Jacob looked back on his life and saw but three things God, love, grief. These were all he had to speak of. They were a trinity of the past; they dwarfed everything else.

I. "God appeared unto me at Luz." This one first and great appearance of God was memorable in all his life, because it was the first. It stamped itself upon his life; even in old age the memory of it was not obscured, effaced, or weakened, but was with him in the valley of the shadow of death.

II. Less august, but even more affecting, was the second of his three experiences love. Of all whom he had known, only two names remained to him in the twilight between this life and the other God, and Rachel. The simple mention of Rachel's name by the side of that of God is itself a monument to her.

III. The third of these experiences was that Rachel was buried. When Rachel died the whole world had but one man in it, and he was solitary, and his name was Jacob.

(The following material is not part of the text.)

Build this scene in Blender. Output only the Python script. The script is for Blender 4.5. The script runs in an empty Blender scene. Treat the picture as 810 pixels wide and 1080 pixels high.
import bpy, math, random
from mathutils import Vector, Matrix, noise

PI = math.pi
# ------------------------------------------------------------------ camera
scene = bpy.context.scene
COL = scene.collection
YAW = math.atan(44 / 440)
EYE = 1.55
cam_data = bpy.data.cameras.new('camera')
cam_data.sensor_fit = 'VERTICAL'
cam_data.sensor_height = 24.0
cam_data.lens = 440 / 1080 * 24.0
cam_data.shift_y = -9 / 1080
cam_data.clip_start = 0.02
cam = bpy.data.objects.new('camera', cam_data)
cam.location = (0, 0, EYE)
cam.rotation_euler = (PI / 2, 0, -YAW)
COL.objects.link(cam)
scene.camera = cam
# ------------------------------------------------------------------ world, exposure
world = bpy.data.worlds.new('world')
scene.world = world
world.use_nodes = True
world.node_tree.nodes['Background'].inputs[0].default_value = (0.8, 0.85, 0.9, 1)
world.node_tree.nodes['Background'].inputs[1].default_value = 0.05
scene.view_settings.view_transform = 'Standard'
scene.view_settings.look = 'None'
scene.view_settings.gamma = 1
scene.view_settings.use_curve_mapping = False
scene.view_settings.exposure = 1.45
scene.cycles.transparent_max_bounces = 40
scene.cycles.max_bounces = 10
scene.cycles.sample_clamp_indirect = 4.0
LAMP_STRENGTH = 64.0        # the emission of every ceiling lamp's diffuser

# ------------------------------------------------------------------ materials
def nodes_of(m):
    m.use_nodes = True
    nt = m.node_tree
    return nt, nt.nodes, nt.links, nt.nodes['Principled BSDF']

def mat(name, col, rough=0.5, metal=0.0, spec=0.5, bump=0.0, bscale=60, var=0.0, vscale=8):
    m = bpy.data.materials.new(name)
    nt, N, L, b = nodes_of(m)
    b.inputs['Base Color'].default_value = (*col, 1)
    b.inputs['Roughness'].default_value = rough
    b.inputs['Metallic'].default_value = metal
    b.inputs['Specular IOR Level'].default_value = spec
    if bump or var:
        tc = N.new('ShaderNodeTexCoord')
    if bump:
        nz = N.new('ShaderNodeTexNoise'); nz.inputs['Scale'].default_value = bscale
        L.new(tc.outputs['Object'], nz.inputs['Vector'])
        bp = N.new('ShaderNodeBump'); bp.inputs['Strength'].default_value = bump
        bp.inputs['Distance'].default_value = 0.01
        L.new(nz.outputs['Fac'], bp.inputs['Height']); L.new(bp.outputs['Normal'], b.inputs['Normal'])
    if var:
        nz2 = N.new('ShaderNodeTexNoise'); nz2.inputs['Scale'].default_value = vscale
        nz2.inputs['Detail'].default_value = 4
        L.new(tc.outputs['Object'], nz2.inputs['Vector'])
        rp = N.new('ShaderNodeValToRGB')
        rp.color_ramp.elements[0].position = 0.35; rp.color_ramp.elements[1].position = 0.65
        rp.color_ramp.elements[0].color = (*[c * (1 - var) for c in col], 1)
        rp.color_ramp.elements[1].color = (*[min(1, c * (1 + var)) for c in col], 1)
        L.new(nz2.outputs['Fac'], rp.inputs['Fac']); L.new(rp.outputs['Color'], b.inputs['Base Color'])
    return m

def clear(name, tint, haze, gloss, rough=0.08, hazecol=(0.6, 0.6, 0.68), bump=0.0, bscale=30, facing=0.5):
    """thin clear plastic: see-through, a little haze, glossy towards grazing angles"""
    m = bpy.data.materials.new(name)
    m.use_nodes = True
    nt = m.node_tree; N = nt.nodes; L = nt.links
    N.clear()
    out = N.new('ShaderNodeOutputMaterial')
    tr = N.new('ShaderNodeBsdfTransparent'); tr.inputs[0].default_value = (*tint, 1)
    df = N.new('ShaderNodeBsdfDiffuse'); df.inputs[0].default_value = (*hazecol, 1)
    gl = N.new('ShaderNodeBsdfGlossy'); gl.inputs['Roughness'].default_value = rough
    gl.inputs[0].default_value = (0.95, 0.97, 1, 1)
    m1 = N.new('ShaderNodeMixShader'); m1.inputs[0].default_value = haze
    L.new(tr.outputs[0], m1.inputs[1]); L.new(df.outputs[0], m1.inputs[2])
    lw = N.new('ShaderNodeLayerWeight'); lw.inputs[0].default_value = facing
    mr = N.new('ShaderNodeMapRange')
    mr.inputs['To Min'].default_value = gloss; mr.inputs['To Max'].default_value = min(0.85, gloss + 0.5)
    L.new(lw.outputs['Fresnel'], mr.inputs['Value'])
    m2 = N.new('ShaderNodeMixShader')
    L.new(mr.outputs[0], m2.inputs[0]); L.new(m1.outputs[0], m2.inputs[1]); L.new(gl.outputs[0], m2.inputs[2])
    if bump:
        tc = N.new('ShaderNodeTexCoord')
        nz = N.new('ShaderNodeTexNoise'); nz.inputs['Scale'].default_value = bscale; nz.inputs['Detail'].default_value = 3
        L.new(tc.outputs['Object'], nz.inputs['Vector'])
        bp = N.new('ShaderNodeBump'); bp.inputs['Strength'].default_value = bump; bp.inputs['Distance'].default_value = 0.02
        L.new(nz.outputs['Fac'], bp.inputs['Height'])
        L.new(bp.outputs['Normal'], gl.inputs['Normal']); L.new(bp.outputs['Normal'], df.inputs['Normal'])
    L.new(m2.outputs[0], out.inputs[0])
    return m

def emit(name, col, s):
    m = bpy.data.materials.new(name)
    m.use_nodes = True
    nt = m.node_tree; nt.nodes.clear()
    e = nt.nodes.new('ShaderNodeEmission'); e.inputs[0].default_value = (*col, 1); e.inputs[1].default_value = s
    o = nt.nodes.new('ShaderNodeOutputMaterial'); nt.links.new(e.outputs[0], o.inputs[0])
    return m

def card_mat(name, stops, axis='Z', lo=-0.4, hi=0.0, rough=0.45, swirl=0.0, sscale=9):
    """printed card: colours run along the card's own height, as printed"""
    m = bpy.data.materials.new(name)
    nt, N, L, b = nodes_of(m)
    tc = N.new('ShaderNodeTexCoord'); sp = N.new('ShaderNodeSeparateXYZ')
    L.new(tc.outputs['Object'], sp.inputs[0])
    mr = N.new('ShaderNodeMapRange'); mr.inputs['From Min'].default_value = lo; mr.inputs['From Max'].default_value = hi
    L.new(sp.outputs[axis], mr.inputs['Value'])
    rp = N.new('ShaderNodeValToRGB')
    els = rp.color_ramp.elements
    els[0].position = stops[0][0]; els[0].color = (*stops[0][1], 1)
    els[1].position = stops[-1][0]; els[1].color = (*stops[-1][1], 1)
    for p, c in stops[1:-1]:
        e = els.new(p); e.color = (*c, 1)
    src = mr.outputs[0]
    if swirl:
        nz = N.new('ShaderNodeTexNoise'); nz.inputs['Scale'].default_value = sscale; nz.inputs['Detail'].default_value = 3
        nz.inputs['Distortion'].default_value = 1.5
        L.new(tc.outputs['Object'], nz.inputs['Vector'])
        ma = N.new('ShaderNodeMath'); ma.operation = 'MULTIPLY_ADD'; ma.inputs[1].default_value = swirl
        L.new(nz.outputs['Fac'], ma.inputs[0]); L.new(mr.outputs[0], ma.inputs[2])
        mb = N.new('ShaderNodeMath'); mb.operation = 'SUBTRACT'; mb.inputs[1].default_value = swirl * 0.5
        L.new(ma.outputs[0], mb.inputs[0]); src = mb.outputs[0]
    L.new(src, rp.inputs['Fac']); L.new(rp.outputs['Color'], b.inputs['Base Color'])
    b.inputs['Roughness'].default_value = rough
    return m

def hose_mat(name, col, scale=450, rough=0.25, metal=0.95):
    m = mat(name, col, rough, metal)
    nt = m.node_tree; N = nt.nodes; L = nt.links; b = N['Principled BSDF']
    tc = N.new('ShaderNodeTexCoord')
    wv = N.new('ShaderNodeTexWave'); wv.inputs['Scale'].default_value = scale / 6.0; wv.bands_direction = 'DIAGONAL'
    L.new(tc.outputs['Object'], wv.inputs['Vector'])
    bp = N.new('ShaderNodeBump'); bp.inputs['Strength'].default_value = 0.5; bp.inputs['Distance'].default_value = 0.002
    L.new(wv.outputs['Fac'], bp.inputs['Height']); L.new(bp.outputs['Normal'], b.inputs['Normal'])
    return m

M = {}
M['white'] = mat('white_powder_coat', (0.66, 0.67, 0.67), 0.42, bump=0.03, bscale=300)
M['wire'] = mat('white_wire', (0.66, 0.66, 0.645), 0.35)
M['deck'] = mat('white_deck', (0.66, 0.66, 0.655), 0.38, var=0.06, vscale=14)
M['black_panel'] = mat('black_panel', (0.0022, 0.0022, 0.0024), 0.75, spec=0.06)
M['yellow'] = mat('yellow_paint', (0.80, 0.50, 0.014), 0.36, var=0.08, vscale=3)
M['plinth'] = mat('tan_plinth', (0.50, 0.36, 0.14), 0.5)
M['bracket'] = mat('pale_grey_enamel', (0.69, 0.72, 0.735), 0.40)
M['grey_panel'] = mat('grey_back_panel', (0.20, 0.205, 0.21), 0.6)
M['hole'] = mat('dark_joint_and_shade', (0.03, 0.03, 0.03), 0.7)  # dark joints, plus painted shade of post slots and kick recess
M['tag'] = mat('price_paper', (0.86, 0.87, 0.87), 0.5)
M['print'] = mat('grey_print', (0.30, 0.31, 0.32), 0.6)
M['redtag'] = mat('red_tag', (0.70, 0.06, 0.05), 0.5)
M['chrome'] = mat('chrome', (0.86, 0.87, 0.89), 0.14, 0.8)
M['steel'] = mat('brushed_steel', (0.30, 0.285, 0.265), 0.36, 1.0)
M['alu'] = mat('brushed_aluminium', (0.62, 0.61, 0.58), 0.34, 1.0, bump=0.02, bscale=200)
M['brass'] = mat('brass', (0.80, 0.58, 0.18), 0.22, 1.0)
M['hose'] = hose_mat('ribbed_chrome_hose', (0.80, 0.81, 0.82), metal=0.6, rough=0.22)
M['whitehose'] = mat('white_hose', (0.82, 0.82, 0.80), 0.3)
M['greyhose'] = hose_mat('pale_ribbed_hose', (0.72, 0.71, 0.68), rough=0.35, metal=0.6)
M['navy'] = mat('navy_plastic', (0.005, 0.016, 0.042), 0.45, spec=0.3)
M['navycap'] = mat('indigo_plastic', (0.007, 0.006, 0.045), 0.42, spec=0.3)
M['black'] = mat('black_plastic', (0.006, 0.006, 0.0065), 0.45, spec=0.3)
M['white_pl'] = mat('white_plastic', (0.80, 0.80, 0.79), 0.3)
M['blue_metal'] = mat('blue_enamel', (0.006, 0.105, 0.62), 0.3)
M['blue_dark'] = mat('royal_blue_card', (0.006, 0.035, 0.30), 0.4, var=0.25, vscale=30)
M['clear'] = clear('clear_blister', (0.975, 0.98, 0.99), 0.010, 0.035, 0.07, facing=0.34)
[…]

Application. (1) See how perfectly we are in unity with the life of this, one of the earliest men. How perfectly we understand him! How the simplest experiences touch us to the quick! (2) The filling up of life, however important in its day, is in retrospect very insignificant. (3) The significance of events is not to be judged by their outward productive force, but by their productiveness in the inward life. (4) In looking back through the events of life, though they are innumerable, yet those that remain at last are very few, not because all the others have perished, but because they group themselves and assume moral unity in the distance.

H. W. Beecher, Sermons(1870), p. 217.